Socialism: The Utopian Dream that is a Nightmare
Whether the calls originate with academia, Hollywood or other quarters, socialism appears to be making a comeback—at least with the intelligentsia.
Before New York recently elected its openly-socialist congresswoman, Alexandra Ocasio-Cortez, actor Jim Carry was telling Democrats they needed to say “yes” to socialism.
I wonder how such folks can ignore the lessons of history.
For starters, there’s the murderous 20th century regimes of the Soviet Union’s Joseph Stalin. Or China’s Chairman Mao. Then there is the rapidly-degenerating situation in Venezuela, a current “Exhibit A” for why we don’t want socialism.
One past story about the legacy of the late Hugo Chavez was subtitled: “Venezuela’s crushing collapse offers lessons for outsiders drawn to big-government systems that can’t deliver.”
Personal Experience
I’ve had some experiences with the nightmare called socialism.
One involved an uncle who left the Ukraine in 1915. He thanked his lucky stars he got out before the Bolshevik Revolution and settled in Chicago, where an ethnic stew of Eastern Europeans thrived.
A few years before dying in 1974, he expressed bitterness over the Soviet government refusing to let his brother visit America.
“If he was young and they needed him to work, I could understand,” my uncle remarked. “But he’s an old man. What can he do now?”
I’ve never forgotten those remarks.
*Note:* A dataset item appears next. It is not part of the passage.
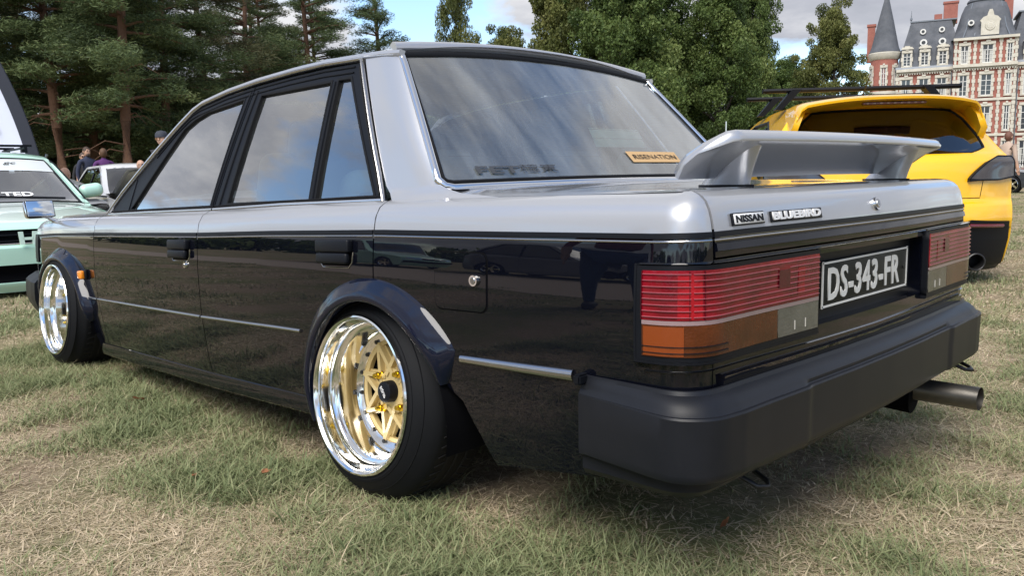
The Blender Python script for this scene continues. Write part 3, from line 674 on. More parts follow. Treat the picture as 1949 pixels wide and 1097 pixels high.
for uc in (1.15, 3.15, 5.15, 14.35, 16.5, 18.65, 20.8, 22.95, 25.1):
    for i, (a, b) in enumerate(rows): window(uc, a, b, 1.05, 0.0, .34, curtain=(int(uc*3)+i) % 2)
for uc, w in ((7.45, .85), (9.9, 1.15), (12.2, .55)):
    for i, (a, b) in enumerate(((13.45, 15.6),)+rows): window(uc, a, b, w, 1.1, .30 if w > .6 else .2, curtain=(int(uc)+i) % 2)
def quoin(u, z0, z1, face, w=.5):
    mb = MB(); n = int((z1-z0)/.45)
    for i in range(n): ww = w*(1 if i % 2 else .62); mb.box((u, OY*(face+.06), z0+(i+.5)*(z1-z0)/n), (ww, .12, (z1-z0)/n-.03))
    mb.build('quoin_strip', M['stone'], castle)
for u in (.15, 6.15, 13.15, 29.8): quoin(u, .5, 12.9, 0)
for u in (6.5, 8.55, 11.25, 12.85): quoin(u, .5, 16.2, 1.1, .40)
def band(u0, u1, z, h, face, d, m=None): cwall('string_course', u0, u1, z, z+h, face-.02, face+d, m or M['stone'])
for (u0, u1, fc) in ((0, 6.3, 0), (13.0, 30, 0), (6.25, 13.05, 1.1)):
    band(u0, u1, 13.0, .34, fc, .50); band(u0, u1, 12.80, .16, fc, .26); band(u0, u1, 8.95, .30, fc, .18); band(u0, u1, 4.7, .3, fc, .18); band(u0, u1, 0, .7, fc, .22)
    mb = MB(); x = u0+.1
    while x < u1-.1: cb(mb, x, x+.13, 12.62, 12.80, fc, fc+.30); x += .28
    tag(mb.build('cornice_dentils', M['stone'], castle), kind='stuff')
band(6.2, 13.1, 16.2, .30, 1.1, .45)
# mansard roofs
def hipped(name, u0, u1, z0, z1, w0, w1, iu, iw, m):
    V = [(u0, OY*w0, z0), (u1, OY*w0, z0), (u1, OY*w1, z0), (u0, OY*w1, z0), (u0+iu, OY*(w0+iw), z1), (u1-iu, OY*(w0+iw), z1), (u1-iu, OY*(w1-iw), z1), (u0+iu, OY*(w1-iw), z1)]
    mb = MB(); mb.add(V, [(0,1,2,3), (4,5,6,7), (0,1,5,4), (1,2,6,5), (2,3,7,6), (3,0,4,7)]); return mb.build(name, m, castle)
hipped('roof', -.05, 7.5, 13.34, 19.3, -10.2, .15, 1.5, 2.0, M['slate']); hipped('roof', 12.0, 31, 13.34, 19.5, -10.2, .15, 1.5, 2.0, M['slate'])
hipped('gutter_slope', -.1, 6.3, 13.30, 13.62, -.5, .45, .0, .2, M['lead']); hipped('gutter_slope', 13.0, 30, 13.30, 13.62, -.5, .45, .0, .2, M['lead'])
for u0, u1, z in ((1.4, 6.6, 19.3), (13.2, 29.5, 19.5)): cwall('ridge_cap', u0, u1, z, z+.16, -8.3, -1.75, M['lead'])
# pavilion dome: concave-convex hipped lathe on a square plan
V = []; F = []; prof = [(3.65, 16.5), (3.35, 16.9), (3.0, 17.8), (2.72, 18.8), (2.45, 19.9), (2.15, 20.7), (1.95, 21.0), (2.05, 21.15), (1.95, 21.35), (1.55, 21.75), (1.15, 22.0), (1.05, 22.2)]
nn = 8
for r, z in prof:
    for k in range(32):
        a = 2*PI*k/32; e = max(abs(math.cos(a)), abs(math.sin(a))); sq = (1/e)*.62+.38*1.12 if z < 20.9 else 1.0
        V.append((9.65+r*math.cos(a)*min(sq, 1.22)*(1.0), OY*(-2.6)+r*math.sin(a)*min(sq, 1.22)*1.02, z))
F = [(i*32+k, i*32+(k+1) % 32, (i+1)*32+(k+1) % 32, (i+1)*32+k) for i in range(len(prof)-1) for k in range(32)]+[tuple((len(prof)-1)*32+k for k in range(32))]
mb = MB(); mb.add(V, F); mb.build('dome', M['slate'], castle, True, 40)
mb = MB()
for k in range(8): a = 2*PI*k/8; mb.cyl((9.65+.85*math.cos(a), OY*-2.6+.85*math.sin(a), 22.2), (9.65+.85*math.cos(a), OY*-2.6+.85*math.sin(a), 24.0), .13, .10, 6)
mb.cyl((9.65, OY*-2.6, 22.1), (9.65, OY*-2.6, 22.35), 1.15, 1.1, 20); mb.cyl((9.65, OY*-2.6, 24.0), (9.65, OY*-2.6, 24.3), 1.1, 1.0, 20); mb.cyl((9.65, OY*-2.6, 24.3), (9.65, OY*-2.6, 27.0), .95, .05, 16)
mb.build('lantern', M['lead'], castle, True, 40)
for u in (7.2, 8.4, 10.9, 12.1):
    k = 1 if u > 9.65 else -1
    mb = MB(); mb.tube([(u, OY*1.05, 16.55), (9.65+(u-9.65)*.86, OY*.45, 17.6), (9.65+(u-9.65)*.76, OY*-.1, 19.0), (9.65+(u-9.65)*.62, OY*-.55, 20.8)], .07, 6); mb.build('dome_rib', M['lead'], castle)
# stone crest on the dome
mb = MB(); cr = [(-.95,0), (.95,0), (.95,1.5), (1.1,1.7), (.75,2.1), (.35,2.25), (.28,2.6), (.15,2.95), (-.15,2.95), (-.28,2.6), (-.35,2.25), (-.75,2.1), (-1.1,1.7), (-.95,1.5)]
mb.prism(cr, lambda x, z: (10.0+x, OY*1.25, 16.7+z), lambda x, z: (10.0+x, OY*.75, 16.7+z)); cr_o = mb.build('stone_crest', M['stone'], castle)
mb = MB(); mb.cyl((10.0, OY*1.22, 17.75), (10.0, OY*1.34, 17.75), .55, .5, 24); mb.cyl((10.0, OY*1.3, 17.75), (10.0, OY*1.38, 17.75), .38, .3, 24); mb.build('crest_roundel', M['stone'], cr_o)
# dormers
for uc in (1.15, 3.15, 5.15, 14.35, 16.5, 18.65, 20.8):
    W_ = window(uc, 13.75, 15.35, .85, .05, .26, ped=True); W_.name = 'dormer'
    mb = MB(); cb(mb, uc-.72, uc+.72, 13.6, 15.75, -1.8, .03); mb.build('dormer_cheek', M['slate'], castle)
# bull's-eye windows
for u, z in ((2.95, 16.6), (2.85, 18.0), (5.05, 16.6), (4.95, 18.1), (14.5, 16.9), (14.4, 18.4), (16.6, 16.9), (16.5, 18.4), (8.0, 18.3)):
    fz = (z-13.34)/5.96; y = .15-2.0*fz; r = .42 if z < 17.5 else .34
    if u == 8.0: y = .55
    mb = MB(); mb.cyl((u, OY*(y-.5), z), (u, OY*(y+.32), z), r, r, 16); oc = mb.build('oculus_frame', M['frame_white'], castle, True, 40)
    mb = MB(); mb.cyl((u, OY*(y+.30), z), (u, OY*(y+.335), z), r*.55, r*.55, 16); mb.build('oculus_pane', M['winglass'], oc)
# turret
def ring(name, prof, c, m, n=36): 
    mb = MB(); mb.lathe([(r, z) for r, z in prof], n, 'Z'); o = mb.build(name, m, castle, True, 35); o.data.transform(Matrix.Translation(c)); return o
tc_ = (-1.45, OY*-.9, 0)
ring('turret_wall', [(0,0), (1.62,0), (1.62,15.0), (0,15.0)], tc_, M['brick']); ring('turret_band', [(1.62,8.95), (1.78,9.0), (1.78,9.22), (1.62,9.26)], tc_, M['stone']); ring('turret_band', [(1.62,10.3), (1.80,10.35), (1.80,10.75), (1.62,10.8)], tc_, M['stone'])
ring('turret_cornice', [(1.62,14.75), (1.75,14.85), (1.92,15.25), (1.98,15.55), (1.80,15.7), (0,15.75)], tc_, M['stone'])
ring('spire', [(1.90,15.68), (1.62,16.3), (1.42,17.2), (.98,19.3), (.50,21.4), (.06,23.3), (.03,24.4), (0,24.5)], tc_, M['slate'])
for aa in (-62, 0, 50):
    a = R_(aa); d = Vector((math.sin(a), OY*math.cos(a))); c = Vector((tc_[0]+d.x*1.60, tc_[1]+d.y*1.60)); rz = math.atan2(d.y, d.x)-OY*PI/2
    for (z0, z1) in ((11.2, 13.7), (6.0, 8.3)):
        W_ = window(0, z0, z1, .55, 0, .24); W_.location = (c.x, c.y, z0); W_.rotation_euler = (0, 0, rz)
mb = MB(); mb.box((-3.2, OY*-3.5, 17.2), (.9, .9, 4.6)); mb.box((-3.2, OY*-3.5, 19.6), (1.1, 1.1, .3)); mb.build('chimney', M['brick'], castle)
mb = MB(); mb.box((6.0, OY*-6, 20.7), (1.6, .8, 2.6)); mb.box((6.0, OY*-6, 22.05), (1.8, 1.0, .25)); mb.box((4.6, OY*-6, 20.1), (.9, .8, 1.2)); mb.build('chimney', M['brick'], castle)
mb = MB(); mb.box((12.35, OY*-6.5, 21.0), (1.2, .9, 3.2)); mb.box((12.35, OY*-6.5, 22.6), (1.4, 1.1, .25)); mb.build('chimney', M['brick'], castle)
for (u, w, z) in ((1.45, -8.1, 19.3), (1.45, -1.9, 19.3)): mb = MB(); mb.cyl((u, OY*w, z), (u, OY*w, z+1.5), .09, .02, 6); mb.cyl((u, OY*w, z+.35), (u, OY*w, z+.6), .16, .12, 8); mb.build('finial', M['lead'], castle)
mb = MB()
for u in (6.22, 13.25): mb.cyl((u, OY*.22, .3), (u, OY*.22, 12.7), .07, .07, 6)
mb.build('drainpipe', M['lead'], castle)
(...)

They refute the misguided praise for the glories of socialism.
Such advocates should have talked with some of the men whose stories I ghostwrote for a businessmen’s magazine.
Several had lived in former Soviet bloc countries. All described a living nightmare, with one calling its official atheistic doctrine an exercise in madness.
I still wonder how a collective of nations that executed millions of citizens and spread untold misery before collapsing on the ash heap of history can even be remembered in glowing terms.
Risking Torture
More recently, I helped a retired businessman in northern California compile his soon-to-be-published memoir.
Among his adventures were smuggling Bibles into the Soviet Union in 1973 and China in 1979.
While that may sound like “ho hum” experiences today, they were hazardous ventures then, with the threat of arrest, imprisonment, or torture.
His visit to Moscow, where he delivered much-needed Bibles to the pastor of a small church, included being tailed by the KGB secret police.
Another encounter occurred at the world-renowned Hermitage Museum. There he met three young adults who wanted to know if he was one of those “oppressed Americans” they had heard so much about.
“Realizing they were intent on discovering if I was sympathetic to Communist doctrine, I smiled and asked questions about their way of life,” he writes. “Then I probed deeper with questions about their freedom.
“In particular, I asked, ‘What is the possibility of your coming to visit me in America as I have been able to visit your country?’ I believe they felt the impact of that question, since they didn’t respond.”
This businessman had a similar experience in China, where he met a doctor who displayed a National Geographic article with pictures of Yosemite and the Grand Canyon.
The doctor then commented sadly, “I will never be able to personally visit such a beautiful country.”
Please Don’t Import It
Yes, I know that capitalism has its problems; former White House aide Charles Colson once said that without Christianity’s leavening influence, it’s just another system of exploitation.
But we can’t forget that while socialism may sound wonderful, it isn’t so great when you scratch beneath the surface.
Commenting recently on the upheaval in Latin America, Heritage Foundation analyst James Robert commented, “The bloom is off the rose of socialism in Latin America. People have seen it for what it is—and it has been a disaster.”
Which is why we don’t want to import it to the U.S.